Bu vesileyle, Alman yatırımcıları, sadece yenilenebilir sektöründe değil, önemli fırsatlar barındıran doğal gaz piyasamızda da daha aktif olarak yer almaya davet etmek istiyorum.” “Hidrojen alanında Türkiye ile somut olarak iş birliği alanları mevcut” Almanya Ekonomi ve Enerji Bakanı Peter Altmaier ise Türkiye ile Almanya arasında enerji sektöründeki iş birliğinin geliştirilmesi ve yeni adımlar atılabilmesi için büyük bir potansiyel olduğunu, bunun enerji dönüşümü ve iklim değişikliğiyle de yakından ilişkili olduğunu söyledi. Uzun yıllardır sürdürülen başarılı iş birliğinin karşılıklı güven oluşturduğunu vurgulayan Altmaier, “Artık çok daha fazla yenilenebilir enerjiden bahsedeceğiz ve bahsetmemiz gerekecek.
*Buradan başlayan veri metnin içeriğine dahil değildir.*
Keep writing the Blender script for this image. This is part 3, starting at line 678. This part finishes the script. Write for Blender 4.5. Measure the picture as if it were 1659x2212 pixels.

Çalışma gruplarının da yenilenebilir enerji ve yeni teknolojiler, jeotermal soğutma gibi konular üzerine eğilmesi sevindirici. Enerji verimliliği, enerji altyapısı, elektrik ve doğal gaz piyasalarının düzenlenmesi ve termik santrallerin düzenlenmesi de konuşulacak konular arasında.” değerlendirmesinde bulundu. Altmaier, AB’nin Yeşil Mutabakatı’nın gerçekleştirilmesi ve Almanya’daki iklim dönüşümünün fiilen uygulanabilmesinin birçok yeni iş imkanı sunduğuna işaret ederek, şöyle devam etti: “Bu Türk şirketlere de yeni yatırımlar için çok büyük olanaklar yaratıyor.
Türkiye’deki yeni yatırımlar için de önemli bir perspektif sunuyor. Almanya olarak yenilenebilir enerjiye çok büyük yatırımlar yaptık. Ancak birincil enerji ihtiyacımızın yüzde 75’i halen başka ülkelerden temin ediliyor. Petrolü tamamen ithal ediyoruz. Doğal gazın yüzde 75’ini ithal ediyoruz. Taş kömürü ithal ediyoruz. Bütün bu enerjinin Almanya’da üretilmesi mümkün değil. Dolayısıyla gelecekte de yenilenebilir enerjide çok yakın bir ilişkiye ihtiyacımız olacak.” Türkiye’nin ulusal hidrojen stratejisi alanındaki çalışmalardan haberdar olduklarını belirten Altmaier, bu alanda iş birliği yapmaya hazır olduklarını sözlerine ekledi.